Голоса безмолвия - страница 15



Но если готическое распятие становится статуей потому, что является произведением искусства, то особое соотношение его линий и объема, которое и делает его произведением искусства, является выражением художественного чувства, не сводимого к воле художника: оно ни в коем случае не родственно современному распятию, нарисованному талантливым атеистом и не выражающему ничего, кроме таланта последнего. Это предмет, это скульптура, но это также и распятие. Вызывающая наше восхищение готическая голова трогает нас не только соотношением «объемов», но и тем, что мы видим в ней далекий отблеск лика готического Христа. Она и есть Христос. Мы плохо понимаем, откуда берется аура, окружающая шумерскую статую, зато точно знаем, что у кубистской скульптуры никакой ауры нет. В мире, где самое имя Христа будет забыто, статуя из Шартра останется статуей, а если в этом мире сохранится понятие искусства, то она по-прежнему будет говорить. Каким языком? А каким языком говорят до сих пор плохо изученные изображения доколумбовой эпохи, галльские монеты и бронзовые пластины степных народов, если мы даже не знаем, кто их отлил? Каким языком говорят бизоны со стен пещер?

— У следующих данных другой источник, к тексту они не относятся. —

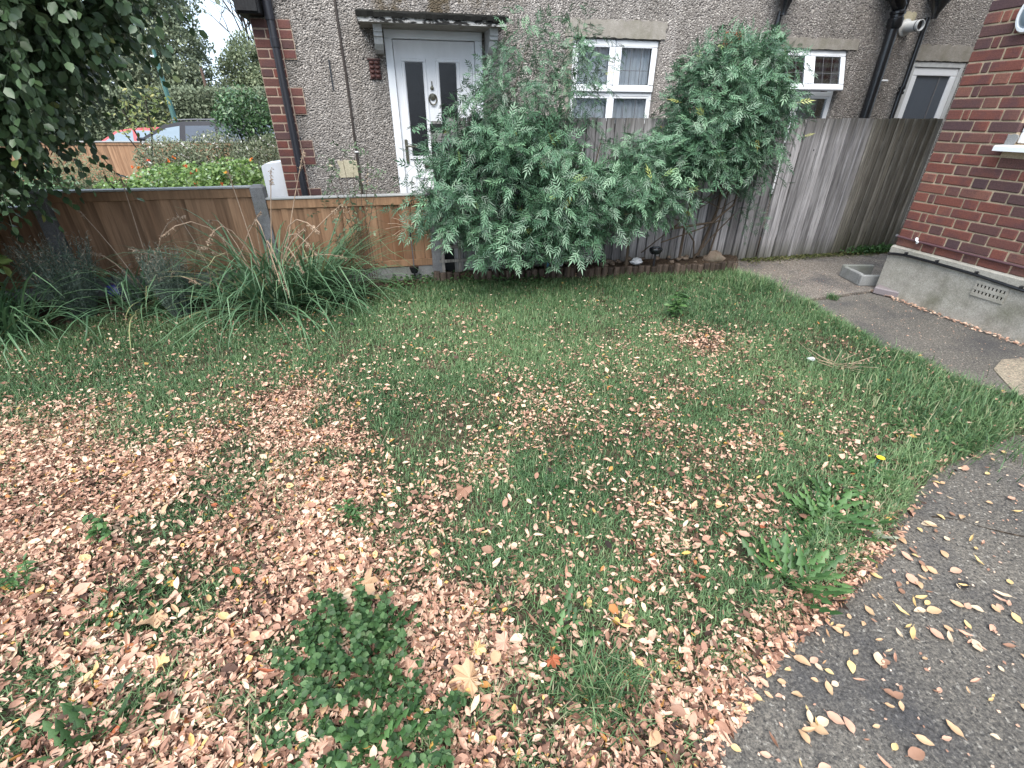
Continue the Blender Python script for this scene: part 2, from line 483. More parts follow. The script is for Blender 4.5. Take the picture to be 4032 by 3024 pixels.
M['greywood_damp'] = m_wood('damp_grey_wood', (.15, .14, .12), (.33, .305, .265), topdark=(1.15, 1.44, (.06, .055, .04)), low=(0.0, .4, (.05, .05, .028)))
M['brownwood'] = m_wood('orange_brown_wood', (.21, .115, .065), (.37, .225, .135), stain=(.15, .06, .026), per=.24, gs=11, g2c=.75)
M['caprail'] = m_wood('brown_cap_rail', (.2, .115, .065), (.32, .19, .11), per=.1, gs=11, g2c=.8)
M['capgrey'] = plain('wet_sheen_cap_top', (.34, .34, .33), .5, .5, .15, 20)  # pale grey paints the wet shine along the fence capping
M['logwood'] = m_wood('log_edging_wood', (.028, .02, .015), (.11, .082, .064), per=.5)
M['trellis'] = m_wood('grey_trellis_wood', (.13, .12, .11), (.26, .24, .22))
M['upvc'] = plain('white_upvc', (.82, .84, .87), .28, .5, .03, 5)
M['upvc_dirty'] = plain('dirty_white_upvc', (.56, .57, .57), .4, .45, .12, 12)
M['white'] = plain('white_paint', (.82, .83, .85), .45, .4, .05, 7)
M['whitewall'] = plain('aged_white_paint', (.52, .53, .53), .6, .3, .12, 9)
M['black'] = plain('black_gloss_paint', (.012, .013, .016), .25, .6, .2, 25)
M['blackmatt'] = plain('black_plastic', (.02, .02, .023), .5, .4, .2, 25)
M['pipeblack'] = plain('weathered_black_pipe', (.022, .023, .03), .42, .5, .2, 20)
M['soffitblack'] = plain('peeling_black_wood_and_gap_shade', (.018, .018, .02), .6, .3, .3, 16)  # eaves wood; also the painted shade behind fence gaps
M['cable'] = plain('brown_cable', (.045, .035, .03), .5, .4)
M['maroon'] = plain('maroon_painted_pipe', (.115, .06, .068), .45, .4)
M['terracotta'] = plain('terracotta', (.26, .12, .07), .8, .25, .2, 20)
M['slate'] = plain('purple_brick_face', (.24, .205, .21), .45, .5, .25, 30, .3)
M['redclay'] = plain('red_clay', (.085, .03, .024), .5, .5, .2, 25)
M['dark'] = plain('hole_shade', (.008, .008, .008), .9, .1)  # near black, paints the shade inside vent holes
M['interior'] = plain('room_wall', (.16, .15, .14), .9, .1)
M['brass'] = plain('aged_brass', (.12, .115, .085), .4, .5, .2, 30, metal=.5)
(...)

Хорошо бы знать, на какой глубинный зов нашего существа отзывается то или иное произведение искусства, и понимать, что это не всегда один и тот же зов. На всем Древнем Востоке ваятели изображали богов, но не случайным образом; художники находили стили, которые навязывали своим изображениям и навязывали стилям изменения. Скульптура «служила» изображению богов, а искусство – выражению и, вероятно, обогащению особых отношений человека с сакральным. В Греции скульпторы еще ваяли богов; художники оторвали этих богов от ужаса, смерти и сферы нечеловеческого. Теократический дух Востока распространил стиль, найденный для изображения сакральных фигур, на профанные предметы; египетская ложечка для румян кажется изготовленной для умерших женщин. Греции Гермеса и Амфитрита удалось навязать богам идеальные человеческие формы; если в обоих случаях искусство обращалось к изображению богов, то очевидно, что оно играло на разных струнах человеческой души.

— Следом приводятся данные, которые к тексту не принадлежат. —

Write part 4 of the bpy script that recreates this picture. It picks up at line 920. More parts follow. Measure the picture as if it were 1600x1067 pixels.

Мы знаем, насколько фундаментально различаются чувства, которым отвечает живопись династии Сун, «Пьета» из монастыря Вильнёв, «Адам» Микеланджело и картины Фрагонара, Сезанна или Брака, и даже внутри христианства – росписи Катакомб и фрески Ватикана, живопись Джотто и Тициана. Но мы рассуждаем об этих произведениях как о живописи, как если бы они принадлежали к одной и той же области. Искусство подчинялось многим из этих образов, а мы их все подчиняем искусству. Если бы все единодушно согласились, что высшее предназначение искусства – служить политике или воздействовать на зрителя подобно рекламе, то наш музей художественного наследия полностью преобразился бы меньше, чем за век.

Дело в том, что наш музей сложился, когда восторжествовала идея, что каждый художник стремится делать то, что мы называем картиной, и наполнился картинами, отвечающими нашему понятию об искусстве. Мертвые формы появляются в ответ на призыв живых форм. XVII век считал готику неумелой потому, что известные скульпторы, с именами которых ассоциировались Средние века, действительно были не так умелы, как Жирардон, но главным образом потому, что, вздумай его современники ваять так, как ваяли мастера готики, им бы точно не хватило умения. Эта проекция настоящего в прошлое продолжается до сих пор, но, если кто-нибудь из наших скульпторов решит работать в дороманской технике, мы не обвиним его в неумелости, а назовем экспрессионистом. И будем говорить о возрождении дороманского стиля. На первый план выйдет Уччелло, а Гверчино исчезнет. (Как заинтересоваться Гверчино? Бог мой, да как Веласкес, покупавший его картины для короля Испании.) На службе самых укорененных европейских ценностей последовательно оказались искусства не просто разные, но и враждебные: XVII век, в особенности Лабрюйер, охаивает готику и восторгается античной скульптурой и архитектурой, но не потому, что видит в них блестящую стилизацию, а потому, что считает их естественными; точно так же романтизм будет восхищаться естественностью готики, противопоставляя ее искусству XVII века. Подобно этой метаморфозе естественности, всякое возрождение проецирует в прошлое – вместе с искусством и его открытиями – обширные теневые зоны. Наш Уччелло – не тот, кем он был в действительности, и не тот, каким его видел XVII век, как, впрочем, и наш Гверчино.